While the Bank of England has recently hinted it may look to hike interest rates sooner than anticipated in the face of rising inflation, the Fed has indicated it may begin pulling back on monetary stimulus by the end of the year but wait longer to raise its borrowing rate.

More than half of overall US price increases last month resulted from the growing cost of shelter and food, which rose 0.4 per cent and 0.9 per cent, respectively,0 in September. The food at home category, which includes groceries, climbed 1.2 per cent.

It follows a warning on Tuesday from the International Monetary Fund, which urged central banks to be ‘very, very vigilant’ about the threat posed by soaring inflation.

In response to the figures, Wall Street saw mixed results as it opened for the day, with the Dow Jones down 0.1 per cent, and the Nasdaq and S&P 500 up 0.6 per cent and 0.1 per cent, respectively. 

Chief investment officer for private banking and wealth management at HSBC Willem Sels explained that growing expectations of a US interest rate hike has seen Treasury yields move higher, thereby ‘hurting’ equity markets.

But he expects US inflation to remain high ‘for several months’, before beginning to fall early next year, and the Fed will therefore stick to its ‘transitory’ viewpoint.

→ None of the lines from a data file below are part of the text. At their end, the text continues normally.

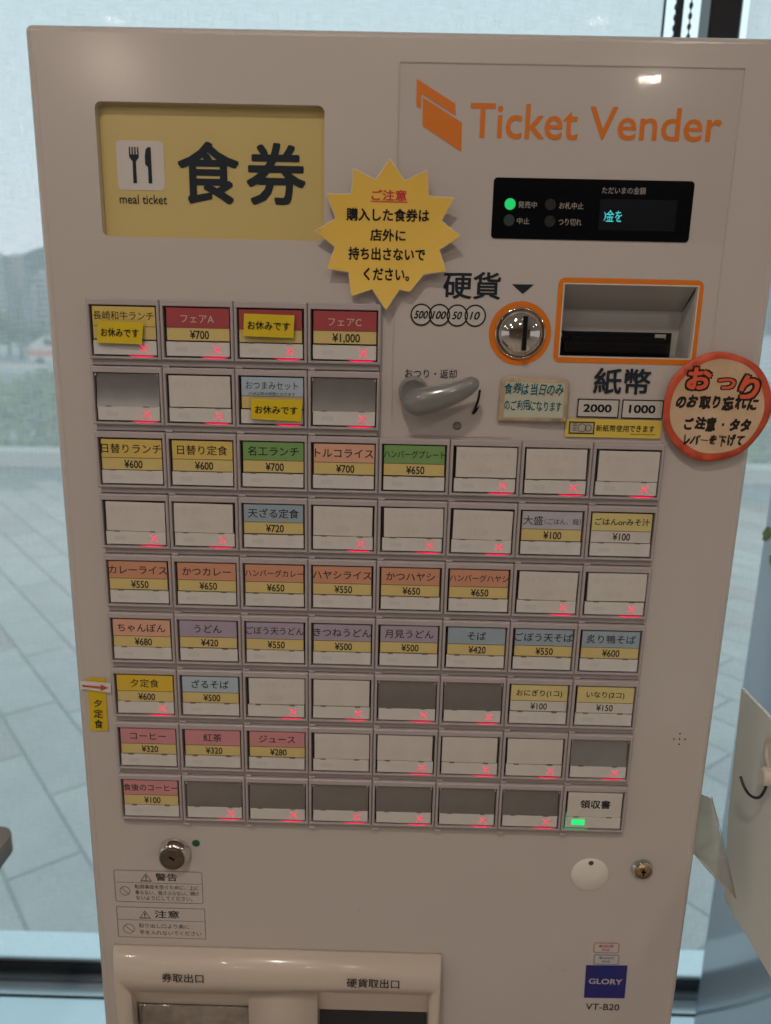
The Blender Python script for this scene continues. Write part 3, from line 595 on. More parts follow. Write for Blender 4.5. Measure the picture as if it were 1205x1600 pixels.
rows_ = [
 [('長崎和牛ランチ', 'Y', '', 1), ('フェアA', 'R', '¥700', 1), ('', 'R', '', 1), ('フェアC', 'R', '¥1,000', 1)],
 [(Gp, 0, 0, 1), (W, 0, '', 1), ('おつまみセット', 'SB', '', 2), (Gp, 0, 0, 1)],
 [('日替りランチ', 'Y', '¥600', 0), ('日替り定食', 'Y', '¥600', 0), ('名工ランチ', 'G', '¥700', 0), ('トルコライス', 'O', '¥700', 0), ('ハンバーグプレート', 'G', '¥650', 0), (W, 0, '¥620', 1), (W, 0, '¥700', 1), (W, 0, '', 1)],
 [(W, 0, '', 1), (W, 0, '¥600', 1), ('天ざる定食', 'S', '¥720', 0), (W, 0, '¥800', 1), (W, 0, '¥610', 1), (W, 0, '¥610', 1), ('大盛（ごはん、麺）', 'LG', '¥100', 0), ('ごはんorみそ汁', 'YL', '¥100', 0)],
 [('カレーライス', 'B', '¥550', 0), ('かつカレー', 'B', '¥650', 0), ('ハンバーグカレー', 'B', '¥650', 0), ('ハヤシライス', 'B', '¥550', 0), ('かつハヤシ', 'B', '¥650', 0), ('ハンバーグハヤシ', 'B', '¥650', 0), (W, 0, '¥610', 1), (W, 0, '¥610', 1)],
 [('ちゃんぽん', 'O', '¥680', 0), ('うどん', 'L', '¥420', 0), ('ごぼう天うどん', 'L', '¥550', 0), ('きつねうどん', 'L', '¥500', 0), ('月見うどん', 'L', '¥500', 0), ('そば', 'S', '¥420', 0), ('ごぼう天そば', 'S', '¥550', 0), ('炙り鴨そば', 'S', '¥600', 0)],
 [('夕定食', 'YS', '¥600', 1), ('ざるそば', 'SB', '¥500', 0), (W, 0, '¥800', 1), (W, 0, '', 1), (Gp, 0, 0, 1), (Gp, 0, 0, 1), ('おにぎり(1コ)', 'YL', '¥100', 0), ('いなり(2コ)', 'YL', '¥150', 0)],
 [('コーヒー', 'P', '¥320', 0), ('紅茶', 'P', '¥320', 0), ('ジュース', 'P', '¥280', 0), (W, 0, '', 0), (W, 0, '', 1), (W, 0, '', 1), (W, 0, '', 1), (Gp, 0, 0, 1)],
 [('食後のコーヒー', 'P', '¥100', 0)] + [(Gp, 0, 0, 1)] * 6 + [('領収書', 'RC', '', 0)]]
mm_ = .001
def shared(o, name, parent, dx, dz):
    c = o.copy(); COL.objects.link(c); c.name = name; c.parent = parent; return c
PROTO = {}
def part(key, name, make, m, parent, x, z):
    """mesh built once about the button's own corner, then copied"""
    if key not in PROTO:
        mb = make(); me = bpy.data.meshes.new(name); me.from_pydata(mb.v, [], mb.f); me.polygons.foreach_set('use_smooth', mb.sm); me.materials.append(m)
        bm = bmesh.new(); bm.from_mesh(me); bmesh.ops.recalc_face_normals(bm, faces=bm.faces); bm.to_mesh(me); bm.free(); PROTO[key] = me
    return link(name, PROTO[key], Vector((x, 0, z)), parent)
def fm(x): return x * mm_
def mk_bezel():
    o = [(fm(.25), fm(-40.3)), (fm(49.75), fm(-40.3)), (fm(49.75), 0), (fm(.25), 0)]; i = [(fm(2.3), fm(-38.3)), (fm(47.8), fm(-38.3)), (fm(47.8), fm(-4.3)), (fm(2.3), fm(-4.3))]
    L = lambda pts, y, d: [(x + d * (1 if x < .02 else -1), y, z + d * (1 if z < -.02 else -1)) for x, z in pts]
    return MB().loops([L(o, .0075, 0), L(o, .0008, 0), L(o, 0, .0008), L(i, 0, -.0004), L(i, .0005, 0), L(i, .0068, 0)])
def bb(*a, b=.0003): return lambda: MB().bbox(*[fm(v) for v in a[:2]], a[2], a[3], *[fm(v) for v in a[4:6]], b)
def mk_x():
    mb = MB(); h = .0026; w = .00052
    for s in (1, -1):
        pts = [(-h - w * .5, -h * s), (h - w * .5, h * s), (h + w * .9, h * s), (-h + w * .9, -h * s)]; mb.flat([(x + .0381, z - .0325) for x, z in pts], .0008 - (s + 1) * .00005)
    return mb
def mk_leak():
    pts = []; 
    for k in range(9): t = k / 8; pts.append((.0275 + t * .0185, -.0374 - .0002))
    for k in range(9): t = 1 - k / 8; pts.append((.0275 + t * .0185, -.0375 - .0009 * math.sin(math.pi * t) ** .6))
    return MB().flat(pts, .0004)
rng = random.Random(5)
for r, row in enumerate(rows_):
    nC = len(row); rail_r = gx(nC) - .001
    rail = MB().bbox(gx(0) + .0014, rail_r, .0026, .0072, gz(r + 1) + .0006, gz(r) - .0400, .0004)
    rail.box(gx(0) + .0016, rail_r - .0002, .0062, .0074, gz(r + 1) + .0006, gz(r) - .001)
    ro = rail.build('button_rail', RAILM, mach)
    tbm = MB()
    for c in range(1, nC): part('tab', 'rail_tab', lambda: MB().bbox(.0003, .0052, .0012, .004, .0002, .0017, .0003), LILAC, ro, gx(c), gz(r + 1))
    for c, (nm, ck, pr, lit) in enumerate(row):
        x, z = gx(c), gz(r); B = part('bez', 'button', mk_bezel, LILAC, mach, x, z)
        part('well', 'well', lambda: MB().box(fm(2.0), fm(48.1), .0058, .0066, fm(-38.7), fm(-4.0)), DARK, B, x, z)
        jx, jz = rng.uniform(-.35, .35) * mm_, rng.uniform(-.3, .3) * mm_
        if nm == Gp:
            lt = GREYP2 if (r < 2 or r == 7) else GREYP
            part('plate' + lt.name, 'bare_plate', lambda: MB().loops([[(fm(3.2), yy, fm(zz)), (fm(46.9), yy, fm(zz))] for zz, yy in ((-28, .0012), (-25, .0018), (-21, .0024), (-17, .0028), (-13, .0030), (-9, .0029), (-6.5, .0026), (-4.8, .0022))], True, closed=False), lt, B, x, z); tag(B, 'empty menu button showing bare dark grey plate')
            part('postl', 'clip', lambda: MB().bbox(fm(3.0), fm(4.2), .0005, .002, fm(-6.8), fm(-5.0), .0002).bbox(fm(45.9), fm(47.1), .0005, .002, fm(-6.8), fm(-5.0), .0002), LILAC, B, x, z)
        else:
            top = -4.9 - rng.uniform(0, .4)
            if ck and ck != 'RC':
                hd_b = -18.2 if pr != '' or ck in ('R', 'Y') else -17.5
                if ck == 'SB' and r == 1: hd_b = -18.6
                def mkh(): return MB().bbox(fm(4.0), fm(46.6), .0012, .0026, fm(hd_b), fm(-5.3), .00008)
                o = part('hd%s%.1f' % (ck, hd_b), 'card_header', mkh, CARD[ck], B, x + jx, z + jz)
                o.rotation_euler.y = 0
                pmx = WHITEP if ck == 'YL' else CARD['PR']
                o = part('pr' + pmx.name, 'price_band', lambda: MB().bbox(fm(4.0), fm(46.6), .0013, .0026, fm(-26.8), fm(-18.3), .00008), pmx, B, x + jx, z + jz)
                part('ul', 'card_line', lambda: MB().box(fm(4.0), fm(46.6), .00105, .0012, fm(-18.45), fm(-18.15)), mat('fine_line', (.16, .10, .05), .6), B, x + jx, z + jz)
                n_ = len(nm); lb = MB()
                inkc = mat('card_white_ink', (.72, .60, .55), .6) if ck == 'R' else INK
                if ck == 'YL':
                    line(lb, nm, x + .0253, z - .0117, .0058, .0011, bold=.014, maxw=.040)
                    line(lb, pr, x + .0255, z - .0225, .0076, .0012, bold=.016, wide=.82)
                else:
                    em = .0074 if n_ <= 6 else (.0068 if n_ == 7 else .0060)
                    if nm.startswith('大盛'):
                        line(lb, '大盛', x + .0045, z - .0120, .0074, .0011, bold=.002, left=True); line(lb, '（ごはん、麺）', x + .0197, z - .0125, .0048, .0011, left=True, maxw=.026)
                    elif r == 0 and nm: line(lb, nm, x + .0253, z - (.0122 if c else .0112), .0064 if c else .0062, .0011, bold=-.004 if c else .004, maxw=.041)
                    elif nm == 'おつまみセット': line(lb, nm, x + .0253, z - .0108, .0062, .0011, maxw=.036); line(lb, '17:45以降の時間となります', x + .0253, z - .0165, .0027, .0011, maxw=.035)
                    elif nm and r: line(lb, nm, x + .0253 + jx, z - .0118 + jz, em, .0011, bold=.008, maxw=.0428)
                    if pr: pb = MB(); line(pb, pr, x + .0262 + jx, z - .0227 + jz, .0080, .0012, bold=.018, wide=.80 if len(pr) < 5 else .86); pb.build('price_lettering', INK, B)
                if lb.v: lb.build('lettering', inkc if not (ck == 'R') else inkc, B)
                if ck == 'R' and pr: # dark price on the red cards
                    pass
                if nm: tag(B, {'Y': 'yellow', 'YS': 'bright yellow', 'YL': 'pale yellow', 'R': 'red', 'G': 'green', 'O': 'salmon', 'B': 'brown orange', 'L': 'lavender', 'S': 'slate blue', 'SB': 'light blue', 'LG': 'lilac grey', 'P': 'pink'}[ck] + ' menu button reading ' + nm + (' priced ' + pr if pr else ''))
            elif ck == 'RC':
                part('rc', 'card', lambda: MB().bbox(fm(4.2), fm(46.5), .0012, .0026, fm(-27.2), fm(-5.6), .00008), WHITEP, B, x, z)
                lb = MB(); line(lb, nm, x + .0258, z - .0160, .0082, .0011, bold=.026); lb.build('lettering', INK, B); tag(B, 'white receipt button reading 領収書 with a lit green lamp')
            else:
                kx = rng.choice((0, .6, -.4)); o = part('wc%.1f' % kx, 'card', lambda: MB().bbox(fm(4.0 + kx), fm(46.4 + kx), .0012, .0026, fm(-26.9), fm(-5.4), .00008), WHITEP, B, x, z + jz); o.rotation_euler.y = rng.uniform(-.013, .013)
                tag(B, 'blank menu button with a turned-over white card')
                if pr or r < 4:
                    lb = MB(); line(lb, rng.choice(('キツフライ定食', 'とんかつ定食', 'カキフライ')), x + .0253, z - .0115, .0058, .0011, mirror=True, maxw=.036)
                    if pr: line(lb, pr, x + .025, z - .0215, .0074, .0011, bold=.004, wide=.7, mirror=True)
                    lb.build('show_through_lettering', FAINT2, B)
        part('ws', 'status_strip', lambda: MB().bbox(fm(3.7), fm(46.8), .0010, .0026, fm(-37.1), fm(-27.6), .0001), WHITES, B, x, z)
        part('sh', 'catch', lambda: MB().bbox(fm(9.5), fm(13.5), .0006, .002, fm(-27.75), fm(-27.0), .0001).bbox(fm(35.5), fm(39.5), .0006, .002, fm(-27.75), fm(-27.0), .0001), mat('catch_grey', (.20, .17, .16), .4), B, x, z)
        if r < 6 or lit == 0:
            part('fr', 'faint_mark', lambda: MB().flat([(fm(9.6), fm(-34.2)), (fm(18), fm(-34.2)), (fm(18), fm(-30.9)), (fm(9.6), fm(-30.9))], .0009), FAINT, B, x, z)
        if lit:
            if lit == 1: part('x', 'cross_lamp', mk_x, REDL, B, x, z)
            part('lk', 'lamp_glow', mk_leak, REDG, B, x, z)
        elif ck == 'RC':
            part('gl', 'green_lamp', lambda: MB().flat(rrect(fm(8.2), fm(18.6), fm(-34.6), fm(-29.4), .0005, 3), .0008), GRNL, B, x, z)
            part('gk', 'lamp_glow', lambda: MB().flat([(fm(4), fm(-38.1)), (fm(19), fm(-38.1)), (fm(22), fm(-37.3)), (fm(4), fm(-37.3))], .0004).flat([(fm(3.1), fm(-37.8)), (fm(3.6), fm(-37.8)), (fm(3.6), fm(-24)), (fm(3.1), fm(-22))], .0004), GRNG, B, x, z)
        else:
            def mkfx():
                mb = mk_x(); mb.v = [(a, .0009, c2) for a, _, c2 in mb.v]; return mb
            part('fx', 'faint_cross', mkfx, FAINT, B, x, z)
        def mk_cover():
            z0, z1_, x0, x1_ = fm(-37.7), fm(-4.9), fm(2.9), fm(47.2)
            L = lambda d, y: [(x0 + d, y, z0 + d), (x1_ - d, y, z0 + d), (x1_ - d, y, z1_ - d), (x0 + d, y, z1_ - d)]
            return MB().loops([L(0, .0035), L(0, .0001), L(.0005, -.0005)], False, False, True)
        part('cv', 'clear_cap', mk_cover, COVER, B, x, z)

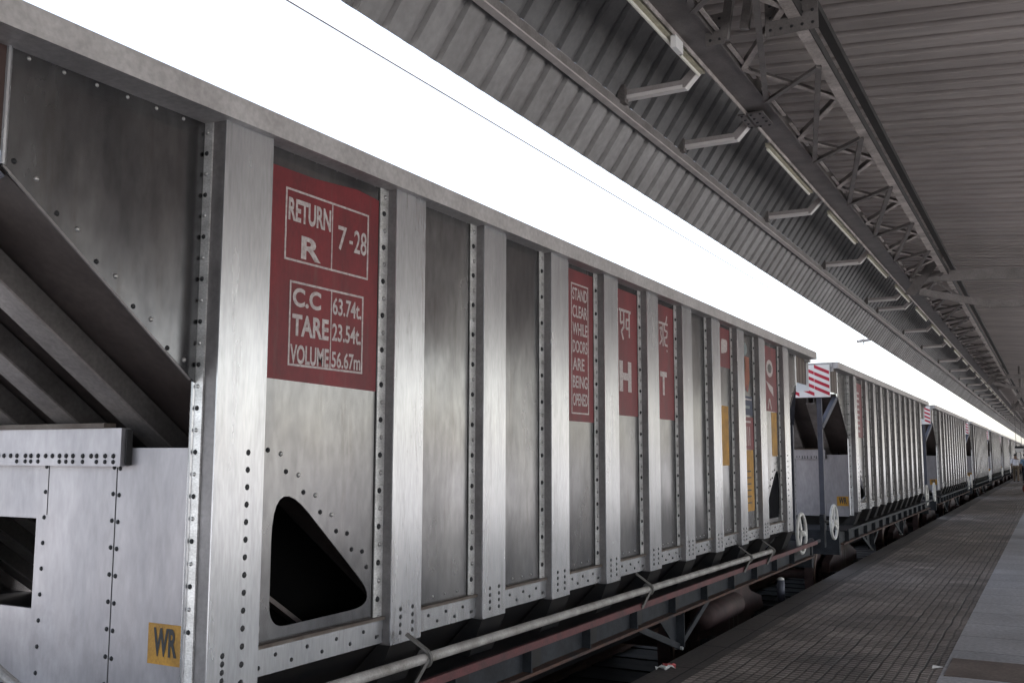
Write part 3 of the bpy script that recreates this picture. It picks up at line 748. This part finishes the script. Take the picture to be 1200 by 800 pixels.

Sels said: ‘The risk to this view is that any further increase in oil and natural gas prices could mean that the base effects do not ease until later in 2022, and that inflation could remain high for longer, or even move up a bit further first, before coming down.

‘Markets may therefore remain somewhat more volatile than earlier in the year until we see more evidence that inflation pressures are indeed starting to ease.’

Chief strategist at Principal Global Investors Seema Shah added: ‘Today’s number shouldn’t move the needle for the Fed. Inflation has already surpassed its goal and, if anything, the higher-than-expected September CPI just reinforces the need to start tapering.